Aunque ahora parece que le toca a Italia –y a Grecia– aguantar la peor presión migratoria procedente de las fronteras sur y este de la Unión Europea (UE), lo cierto es que España conoce bien el problema.
Ahora que se va a cumplir el tercer aniversario del lanzamiento de esas revueltas árabes que muchos irresponsables bautizaron como primavera árabe, hagamos balance del caos generado. Por acción o por omisión muchos líderes –políticos y también de opinión– occidentales deberían preguntarse si animar a las revueltas ha producido los resultados esperados. ¿Más democracia y libertades?, ¿o más caos, más violencia y más islamismo? El drama del incremento exponencial en el número de inmigrantes irregulares y en el de refugiados nos da una rápida, y dramática, respuesta.
Es verdad que los alrededor de 300 muertos y desaparecidos de Lampedusa procedían de Somalia y de Eritrea, escenarios ambos que nada tienen que ver con las revueltas, y que inmigrantes de ese origen llevan muchos años llegando a Europa irregularmente. Pero también es verdad que Libia se ha convertido en la plataforma para el envío masivo de emigrantes hacia la UE que es hoy gracias al caos generado por las revueltas iniciadas en febrero de 2011 y a la irresponsable intervención internacional que propició un cambio de régimen que no necesariamente mejoró la situación anterior. Hoy Libia es un erial, con fuerzas centrífugas de diverso tipo generando caos dentro y fuera del país. Estas han provocado el caos en el Sahel, agravando una situación precedente inestable pero que no se desbordaba, y alimentan con yihadistas el campo de batalla sirio.

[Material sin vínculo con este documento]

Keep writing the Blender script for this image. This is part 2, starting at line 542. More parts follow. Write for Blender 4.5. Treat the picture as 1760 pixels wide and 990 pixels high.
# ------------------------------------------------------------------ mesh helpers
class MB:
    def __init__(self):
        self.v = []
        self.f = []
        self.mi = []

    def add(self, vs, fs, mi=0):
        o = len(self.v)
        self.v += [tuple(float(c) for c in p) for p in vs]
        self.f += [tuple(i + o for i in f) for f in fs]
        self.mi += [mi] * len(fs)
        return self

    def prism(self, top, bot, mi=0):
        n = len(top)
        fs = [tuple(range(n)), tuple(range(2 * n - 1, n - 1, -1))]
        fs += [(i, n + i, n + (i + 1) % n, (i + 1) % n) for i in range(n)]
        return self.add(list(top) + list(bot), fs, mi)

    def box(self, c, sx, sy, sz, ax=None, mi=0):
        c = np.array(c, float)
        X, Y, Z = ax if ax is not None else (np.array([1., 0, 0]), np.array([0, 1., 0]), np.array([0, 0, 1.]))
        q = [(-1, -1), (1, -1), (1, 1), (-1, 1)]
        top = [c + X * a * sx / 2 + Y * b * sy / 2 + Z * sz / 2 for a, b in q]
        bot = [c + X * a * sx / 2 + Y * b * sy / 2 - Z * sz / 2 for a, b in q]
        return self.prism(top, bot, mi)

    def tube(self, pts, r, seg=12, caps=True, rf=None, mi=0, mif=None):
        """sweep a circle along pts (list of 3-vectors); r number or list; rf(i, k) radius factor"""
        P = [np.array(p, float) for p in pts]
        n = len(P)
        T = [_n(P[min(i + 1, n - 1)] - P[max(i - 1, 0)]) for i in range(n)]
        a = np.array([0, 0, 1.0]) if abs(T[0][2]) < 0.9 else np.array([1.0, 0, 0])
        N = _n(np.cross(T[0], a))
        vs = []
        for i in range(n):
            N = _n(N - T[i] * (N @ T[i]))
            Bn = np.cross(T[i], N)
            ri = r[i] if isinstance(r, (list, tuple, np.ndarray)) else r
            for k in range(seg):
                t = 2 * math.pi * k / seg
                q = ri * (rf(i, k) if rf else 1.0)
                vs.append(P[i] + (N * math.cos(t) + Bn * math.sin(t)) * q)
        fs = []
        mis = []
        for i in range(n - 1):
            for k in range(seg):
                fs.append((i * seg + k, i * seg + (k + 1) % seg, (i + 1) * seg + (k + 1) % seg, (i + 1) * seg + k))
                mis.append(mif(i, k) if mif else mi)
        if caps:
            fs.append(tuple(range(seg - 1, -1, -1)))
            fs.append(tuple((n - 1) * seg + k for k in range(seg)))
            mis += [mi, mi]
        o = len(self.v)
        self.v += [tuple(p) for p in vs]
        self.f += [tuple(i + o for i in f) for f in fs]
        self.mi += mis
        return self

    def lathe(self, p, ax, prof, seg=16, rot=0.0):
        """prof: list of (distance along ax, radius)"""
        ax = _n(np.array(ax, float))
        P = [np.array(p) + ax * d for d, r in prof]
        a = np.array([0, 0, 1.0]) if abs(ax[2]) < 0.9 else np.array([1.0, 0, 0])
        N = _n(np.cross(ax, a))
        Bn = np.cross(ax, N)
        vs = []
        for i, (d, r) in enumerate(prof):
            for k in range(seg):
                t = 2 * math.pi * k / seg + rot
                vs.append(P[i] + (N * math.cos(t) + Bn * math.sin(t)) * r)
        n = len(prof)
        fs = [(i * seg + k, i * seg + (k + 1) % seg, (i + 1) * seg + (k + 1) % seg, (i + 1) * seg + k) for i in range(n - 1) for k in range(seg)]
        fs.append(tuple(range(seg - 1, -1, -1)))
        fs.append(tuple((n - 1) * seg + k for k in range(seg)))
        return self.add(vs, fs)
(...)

Siria es el otro gran escenario hiriente de la primavera árabe. Y está sumida en una cruel guerra civil que irradia inestabilidad a todo su vecindario, en una delicadísima zona del mundo, porque a algunos también se les ocurrió, en marzo de 2011, que animar las protestas contra un régimen totalitario como el de Damasco iba a generar a buen seguro democracia y libertad. El régimen reaccionó como era previsible, y como lo había hecho contra la insurrección armada de los Hermanos Musulmanes a fines de los setenta y principios de los ochenta: con un uso extremo de la fuerza, para evitar además que le ocurriera lo que para entonces ya había ocurrido en Túnez y Egipto o estaba ocurriendo en Libia y Yemen. El resultado, hoy, son más de 100.000 muertos, más de 2,5 millones de refugiados, Líbano más desestabilizado que nunca antes del fin de su guerra civil y el enfrentamiento entre suníes y chiíes ensangrentándolo todo. Los refugiados sirios son cada vez más visibles en todo el Mediterráneo, presionan en las fronteras de las orillas norte y sur. El mismo día en que se ahogaron 300 subsaharianos en Lampedusa llegaba a la misma isla un barco con 463 sirios buscando refugio en Europa.